Though it dwells on the impermanence of the superficial and the transience of forms, “Mutability” is ultimately an optimistic poem. Its reassuring attitude can be attributed in large part to Wordsworth’s strategic use of metaphor and simile to express his intentions. Were he concerned solely with the dissolution of surfaces, Wordsworth might have chosen representations of death and decay to make his point. Instead, he carefully deploys images of beauty and grandeur that develop his theme of the enduring substance beneath the surface.

The first of these images is music. The poet perceives the rise from low to high of the forces of dissolution and the corresponding descent from high to low it brings about as an orchestration of notes “along a scale.” They are “awful notes,” which is to say they are capable of exciting awe in persons attuned to the nuances of their melody. To say, further, that their “concord shall not fail” is to suggest that there is an actual harmony among the notes. The “musical but melancholy chime” that most people hear is but a simple surface overlying a complex structure of counterpoint, craft, and arrangement.

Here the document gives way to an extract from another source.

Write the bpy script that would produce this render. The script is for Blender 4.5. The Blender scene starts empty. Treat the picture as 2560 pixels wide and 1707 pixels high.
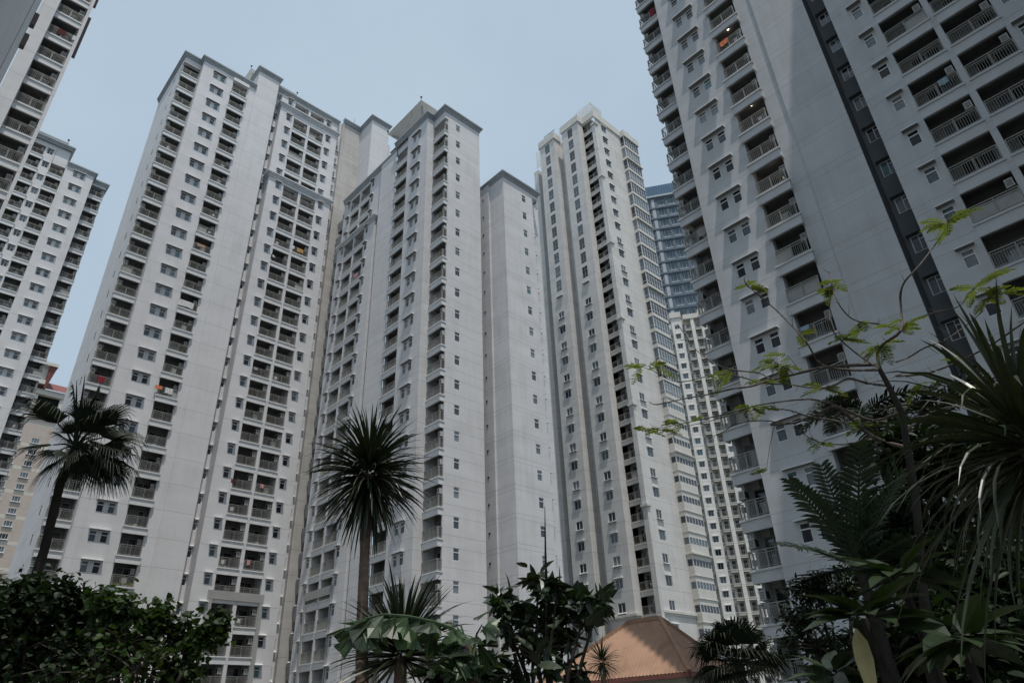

Wordsworth draws his second image from the natural world, likening the changing forms in which Truth is cloaked to “frosty rime” that melts with the morning sun. Wordsworth, like other poets in the Romantic tradition, frequently looked to nature for imagery and symbols to express states of mind and yield instruction applicable to life, and his correlation of the transience of Truth’s “outward forms” with the temporarily “whitened hill and plain” of a frosty morning is inspired. It implies that the inevitable dissolution of forms, though regrettable, is natural. What is more, it reminds readers that the frosty covering of the landscape would not have significance but for the durable, permanent substance beneath that gives it shape and contour.

Finally, Wordsworth contrasts the ephemerality of human-made creations with the persistence of a constant value such as Truth. The “tower sublime,” which once stood majestically (“royally did wear/ Its crown of weeds”), is no more, having fallen into ruin. It has left no sign of its existence—no trace, even as fleeting as “Some casual shout that broke the silent air.” The image invites comparison to a similar symbol used by fellow Romantic poet Percy Bysshe Shelley, in his poem “Ozymandias,” in which a monument erected to commemorate a ruler who proclaims himself “King of Kings” has eroded to nothing over time, testifying to the foolishness of human vanity and the shortsightedness of those who attempt to take the measure of the lasting by the immediate. Further, Wordsworth’s personification of the edifice as royalty attired in regal garb, capable of shouting to break the surrounding silence, alludes that human beings, like the structures they created, are transient and impermanent.

Whereas Wordsworth develops each of these images over several lines of the sonnet, the principle that they illustrate—“Truth fails not”—takes but a fragment of a line to articulate. Indirectly, then, Wordsworth’s poetics elaborate the theme of his sonnet. The similes and metaphors he uses to express the mutable are picturesque and colorful embellishments on Truth. “Truth fails not,” even when these embellishments are stripped away or replaced by other forms.